Нужно оговориться, что известное влияние на сложение этого образа жизни оказала регламентация, предписанная рядом распоряжений правительства, в первую очередь «Инструкцией для внутреннего распорядка и управления в Санкт-Петербургских колониях». Согласно инструкции, в каждой колонии, обычно на трехлетний срок, избирался староста-шульц (Schulze), располагавший довольно широкими полномочиями: жители могли отлучаться из колонии только с ведома шульца. В его компетенцию входило проверять заключавшиеся колонистами сделки и в случае надобности отменять их, пресекать злоупотребление вином, картами и даже просто «частые сборы гостей». В свою очередь, «шульц» был обязан отчитываться перед смотрителем за колониями за все свои действия, а также представлять ему характеристики на подведомственных – хочется сказать, поднадзорных ему – колонистов. Не вызывает сомнения, что этот уклад жизни должен был представляться многим колонистам как более строгий, сравнительно с тем, к которому они привыкли на внешних местах обитания. Однако он соответствовал тому представлению о разумном порядке, которое было воспринято немецкими крестьянами с младенческих лет – и, как следствие, обычно не вызывал у них протеста, – в то время как бунты колонистов по поводу, скажем, плохого качества отведенной им земли, были явлением нередким.
Исследователи отметили в речи колонистов приневского края пласт заимствований из русского языка, касавшийся в первую очередь домашней утвари и кушаний. П.Э.Найдич приводит такие лексемы, как «Rukomojnik», «Lochanke», «Pulke», «Plini». Если читатель узнал первые первые два из приведенных выше слов сразу, то последние два могут вызвать некоторое затруднение. Это неудивительно. Слабое различение русских звуков «п» и «б», «т» и «д» было обычным для речи немецких жителей нашего края, что нашло себе широкое отражение в петербургской юмористической литературе XIX века. «Глухие согласные рядом со звонкими, мягкие – с твердыми (в произношении русских они обычно подравниваются друг под друга, у немцев – сбиваются на глухие)». Бытописатель прошлого (XIX – Д.С.) века Генслер не раз обыгрывает эту особенность произношения, недоступную русскому разумению: «Немец объясняет, что ему никак не различить разницы в словах хотите, ходите, кадите и катите, хоть убей: у него все выходит катите; гвоздь же и хвост он одинаково произносит квост…», – заметил историк русского языка В.В.Колесов. Немцы, в свою очередь, никак не могли узнать в русских словах «рубанок» или «противень» знакомых им с детства немецких слов «Rauhbank» и «Bratpfanne» – а распознав, покатывались со смеху, удивляясь, до какой степени можно исказить такие простые слова… Если после всего сказанного читатель не узнал в приведенных в начале нашего «языкового отступления» знакомых ему слов «булка» и «блины» – значит, мы плохо объясняли.

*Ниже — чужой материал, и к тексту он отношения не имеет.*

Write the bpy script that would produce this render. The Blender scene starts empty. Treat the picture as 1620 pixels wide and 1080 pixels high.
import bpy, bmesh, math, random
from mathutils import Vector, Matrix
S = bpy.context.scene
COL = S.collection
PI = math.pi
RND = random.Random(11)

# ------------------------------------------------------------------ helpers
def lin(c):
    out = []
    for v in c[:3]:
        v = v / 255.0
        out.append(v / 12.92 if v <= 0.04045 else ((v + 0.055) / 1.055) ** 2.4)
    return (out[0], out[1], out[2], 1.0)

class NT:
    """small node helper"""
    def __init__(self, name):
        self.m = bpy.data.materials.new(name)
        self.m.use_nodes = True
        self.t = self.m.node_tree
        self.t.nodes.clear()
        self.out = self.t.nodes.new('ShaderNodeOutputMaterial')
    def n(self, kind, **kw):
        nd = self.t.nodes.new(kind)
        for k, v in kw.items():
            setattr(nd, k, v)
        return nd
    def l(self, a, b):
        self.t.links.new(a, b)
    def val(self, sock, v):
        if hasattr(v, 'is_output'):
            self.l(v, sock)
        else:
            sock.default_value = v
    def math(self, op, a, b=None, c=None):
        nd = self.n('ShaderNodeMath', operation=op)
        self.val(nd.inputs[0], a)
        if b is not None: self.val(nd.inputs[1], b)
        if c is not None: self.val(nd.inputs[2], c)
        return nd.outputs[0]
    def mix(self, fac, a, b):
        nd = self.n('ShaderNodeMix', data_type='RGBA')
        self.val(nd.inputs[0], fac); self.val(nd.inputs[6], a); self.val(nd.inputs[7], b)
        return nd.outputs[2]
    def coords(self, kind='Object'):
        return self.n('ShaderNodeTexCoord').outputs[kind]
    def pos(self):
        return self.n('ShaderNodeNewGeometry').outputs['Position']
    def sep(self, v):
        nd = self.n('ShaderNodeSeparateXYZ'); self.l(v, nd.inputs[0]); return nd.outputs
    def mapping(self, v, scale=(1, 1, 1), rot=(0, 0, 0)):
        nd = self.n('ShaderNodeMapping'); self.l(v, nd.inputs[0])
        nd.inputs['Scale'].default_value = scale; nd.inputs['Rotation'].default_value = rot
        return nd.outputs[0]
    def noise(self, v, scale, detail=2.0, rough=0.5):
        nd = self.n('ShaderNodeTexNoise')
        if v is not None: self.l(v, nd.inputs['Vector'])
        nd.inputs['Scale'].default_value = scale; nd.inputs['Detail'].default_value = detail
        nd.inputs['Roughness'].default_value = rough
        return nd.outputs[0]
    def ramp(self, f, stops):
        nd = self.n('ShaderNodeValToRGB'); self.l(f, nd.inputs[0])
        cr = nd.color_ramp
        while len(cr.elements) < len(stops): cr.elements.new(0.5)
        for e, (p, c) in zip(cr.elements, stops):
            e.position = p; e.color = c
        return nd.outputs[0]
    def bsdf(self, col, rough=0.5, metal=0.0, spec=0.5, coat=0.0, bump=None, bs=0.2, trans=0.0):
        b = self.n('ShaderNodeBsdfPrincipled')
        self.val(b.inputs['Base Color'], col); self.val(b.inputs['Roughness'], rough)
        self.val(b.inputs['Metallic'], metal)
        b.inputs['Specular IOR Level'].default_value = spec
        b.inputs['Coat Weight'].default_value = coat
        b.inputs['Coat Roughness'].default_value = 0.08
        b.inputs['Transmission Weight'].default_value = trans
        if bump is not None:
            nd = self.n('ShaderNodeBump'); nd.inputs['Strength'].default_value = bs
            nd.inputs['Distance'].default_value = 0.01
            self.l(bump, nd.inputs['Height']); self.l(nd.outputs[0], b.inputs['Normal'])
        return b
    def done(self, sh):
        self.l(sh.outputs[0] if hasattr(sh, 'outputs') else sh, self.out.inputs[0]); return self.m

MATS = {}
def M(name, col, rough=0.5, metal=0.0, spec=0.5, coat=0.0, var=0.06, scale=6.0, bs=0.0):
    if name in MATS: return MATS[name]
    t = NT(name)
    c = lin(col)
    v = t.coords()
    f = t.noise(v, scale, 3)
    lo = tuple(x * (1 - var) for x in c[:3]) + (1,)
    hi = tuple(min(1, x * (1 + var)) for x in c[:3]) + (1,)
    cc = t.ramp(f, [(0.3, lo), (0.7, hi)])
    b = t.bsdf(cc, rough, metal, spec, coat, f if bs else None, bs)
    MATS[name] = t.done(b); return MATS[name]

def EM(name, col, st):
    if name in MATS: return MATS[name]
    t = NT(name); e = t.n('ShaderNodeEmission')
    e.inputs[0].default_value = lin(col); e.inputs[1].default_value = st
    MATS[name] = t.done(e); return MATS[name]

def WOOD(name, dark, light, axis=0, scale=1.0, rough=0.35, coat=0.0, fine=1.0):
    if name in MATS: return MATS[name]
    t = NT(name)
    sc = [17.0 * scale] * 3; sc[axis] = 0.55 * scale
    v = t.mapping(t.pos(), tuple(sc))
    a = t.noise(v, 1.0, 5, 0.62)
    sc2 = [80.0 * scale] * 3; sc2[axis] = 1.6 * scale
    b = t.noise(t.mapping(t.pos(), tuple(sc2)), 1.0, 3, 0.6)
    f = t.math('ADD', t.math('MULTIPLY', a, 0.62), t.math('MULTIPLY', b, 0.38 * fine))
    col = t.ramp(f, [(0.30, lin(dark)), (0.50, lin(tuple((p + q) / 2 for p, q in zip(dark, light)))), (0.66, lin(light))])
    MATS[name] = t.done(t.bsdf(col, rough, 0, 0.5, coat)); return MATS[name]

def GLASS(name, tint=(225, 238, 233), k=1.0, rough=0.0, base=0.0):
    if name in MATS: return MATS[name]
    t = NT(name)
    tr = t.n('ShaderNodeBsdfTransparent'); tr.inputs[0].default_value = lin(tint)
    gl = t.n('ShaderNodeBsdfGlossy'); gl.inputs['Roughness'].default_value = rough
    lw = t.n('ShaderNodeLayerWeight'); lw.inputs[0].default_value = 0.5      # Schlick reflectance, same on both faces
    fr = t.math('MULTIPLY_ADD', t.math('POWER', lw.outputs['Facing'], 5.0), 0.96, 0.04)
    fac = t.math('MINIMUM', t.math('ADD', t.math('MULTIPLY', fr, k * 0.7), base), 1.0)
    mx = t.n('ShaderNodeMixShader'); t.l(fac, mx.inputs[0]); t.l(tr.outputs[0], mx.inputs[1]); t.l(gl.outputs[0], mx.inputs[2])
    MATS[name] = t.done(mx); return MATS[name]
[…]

С течением времени, колонисты стали строить у себя во дворе летние домики и сдавать их по «человеколюбивой цене» городским жителям. Так было в центральной и наиболее зажиточной из пригородных колоний нашего края, Ново-Саратовской, располагавшейся, как мы помним, на правом берегу Невы, почти против устья Славянки. Это место по сей день обозначается на картах Петербурга как «Новосаратовка». Местные жители соорудили здесь добротный причал, плавали в город сами, приглашали или же привозили с собой дачников. Как отмечал бытописатель конца XIX века М.И.Пыляев, «против слободы Рыбацкой лежит Новосаратовская колония. Екатерина II поселяла здесь немцев; дома последних очень напоминают строения какого-нибудь уездного городка. Колония каждое лето заселяется небогатыми и неприхотливыми петербуржцами». Уже на подходе к колонии, оставив за кормой «город пышный, город бедный» миновав крутую излучину Невы и завидев слева по борту знакомый вид колонии с ее линией аккуратных немецких домиков, вытянувшихся вдоль берега, вместительной каменной кирхой св. Екатерины, и ветряными мельницами на заднем плане, усталый петербуржец оживлялся и предавался мечтам о долгожданном, заслуженном отдыхе. Ну, а сойдя на берег, заслышав немецкую речь и расположившись в доме семьи основательного и порядочного хозяина, какого-нибудь Эйкстера, Шефера или Штро (так звучали подлинные фамилии жителей Ново-Саратовской колонии), он чуял сердцем, что наконец-то приехал в настоящую сельскую местность Петербургской губернии.